Thoughts on Environmental Economics

Technology Policy: Part 2

Posted by Evan Herrnstadt on November 1, 2007

As promised in Part 1, here is some discussion of Richard Newell’s comments from the Brookings event. More details on this and the topics discussed in Part 1 can be found in Newell’s relevant RFF Backgrounder. Full disclosure: I worked for Richard on a couple of relevant memos.

Anyway, getting right down to it, Newell’s policy suite included:

(1) Making the R&E tax credit permanent

(2) Doubling the federal climate research budget to $7 billion/yr

(3) Improving research strategy and coordination

(4) Experimenting with inducement prizes.

Point (3) is fairly straightforward as we don’t want to duplicate a lot of work or do work that is in no way complementary. However, we should also seek to avoid constricting research agendas. Point (4) was addressed in a previous post.

Point (1) is fairly crucial to the R&E effort. However, the tax credit has been of limited effectiveness for a few reasons. Most importantly, as Newell notes, it has been a temporary addition to the Internal Revenue Code since its inception; as of 2004, it had been renewed 11 times and was oft-modified. This uncertainty makes long-range R&E planning difficult. However, there are two other reasons the credit might not be so effective. First, if a firm has little taxable income, the tax credit is of little use. Second, applicable expenditures are extremely restricted; even if research is considered “qualified”, related expenses such as overhead and equipment costs are not covered. These issues could be addressed by establishing an equivalent subsidy and/or expanding the expenditures eligible for the credit.

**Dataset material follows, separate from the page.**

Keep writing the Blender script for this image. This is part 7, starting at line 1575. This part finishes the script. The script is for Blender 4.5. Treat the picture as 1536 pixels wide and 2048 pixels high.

In regard to point (2), an audience member from Energize America asked Newell whether $7 billion is enough. People often fail to recognize that R&D is like so many other things in that its marginal benefit is indeed diminishing. There are only so many facilities and R&D scientists and engineers. In a 1998 article, Austan Goolsbee* argues that the benefits of R&D spending tend to increase the wages of the S&E community, as opposed to creating more actual work on R&D. If this is indeed the case, we might already be at a saturated point where the S&E labor supply is quite inelastic. On the other hand, perhaps increased R&D spending today encourages more students to study hard sciences, resulting in more S&E workers tomorrow. Anyhow, the point is that we can’t just throw a million bazillion dollars at climate technology and expect all our problems to be solved.

Which leads me to the most important point Newell made: R&D policy must be paired with a carbon price to be most effective. Obviously, it would be nice to have some auction or tax revenues with which to fund an R&D expansion. In addition, without a demand pull, there will be no market for these new technologies until they become cost-competitive with existing cheaper methods of energy production.

* Goolsbee, A. (1998). “Does Government R&D Policy Mainly Benefit Scientists and Engineers?” The American Economic Review, 88(2), 298-302.